The euro-zone economy is gaining momentum with GDP growth accelerating to rates above potential during the second half of 2005, the European Commission, the executive body of the EU, said in a report on Tuesday.
As leading indicators suggest that economic activity in the euro-zone remained sustained during the last months of 2005, the sources of growth are also becoming more balanced, said the quarterly report.
While exports continue to be buoyant, domestic demand is strengthening on the back of a strong pick-up in investment, it said.
As exports remain a key engine of growth and euro-zone exporters benefit from a robust growth in world trade, domestic demand is finally showing signs of significant strengthening on the back of a recovery in investment, which recorded its strongest increase in the last five years, said the report.

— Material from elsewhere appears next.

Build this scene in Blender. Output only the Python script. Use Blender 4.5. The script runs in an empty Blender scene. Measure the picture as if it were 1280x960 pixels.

Meanwhile, long-term interest rates, despite some recent increases,remain close to the lowest levels observed over the past two decades, creating favorable financing conditions, it said.
The report also analyzed the impact of oil prices on inflation.
Since the beginning of the year, higher prices have had a significant direct effect on the energy component of consumer prices.
Indirect effects, which occur when producers pass through higher input costs into their final prices, are beginning to be felt, but they have so far remained modest and masked by favorable developments in unit labor costs.
However, in 2006, indirect effects could exert more significant upward pressures on inflation.
Moreover, the report singled out aging as a pressing economic policy challenge.
The euro-zone population will undergo dramatic changes in coming decades due to low fertility rates and continuous gains in life expectancy.
As a result, the size of the working-age population is projected to start falling as of 2010 and drop by as much as 37 million, or 18 percent, by 2050. Over the period 2004-50, the older population -- 65 years or older -- would increase by more than 40 million, or 80 percent.
This means that the euro-zone is likely to go from the current situation of four people of working-age for every elderly citizen to a ratio of 2 to 1.
Unless policies are changed, aging will increase public expenditure on pensions, health care and long-term care by between 4 and 8 percentage points of GDP in most member states, something that is simply not sustainable, said the report.
At the same time, economic activity and living standards will fall steadily to levels well below those observed in recent decades.
The report recommended changes in government policies and labor-market reform.
Increasing employment rates and investing more in priority areas, such as education and research and development, would drive productivity growth and raise Europe's potential GDP growth, said the report.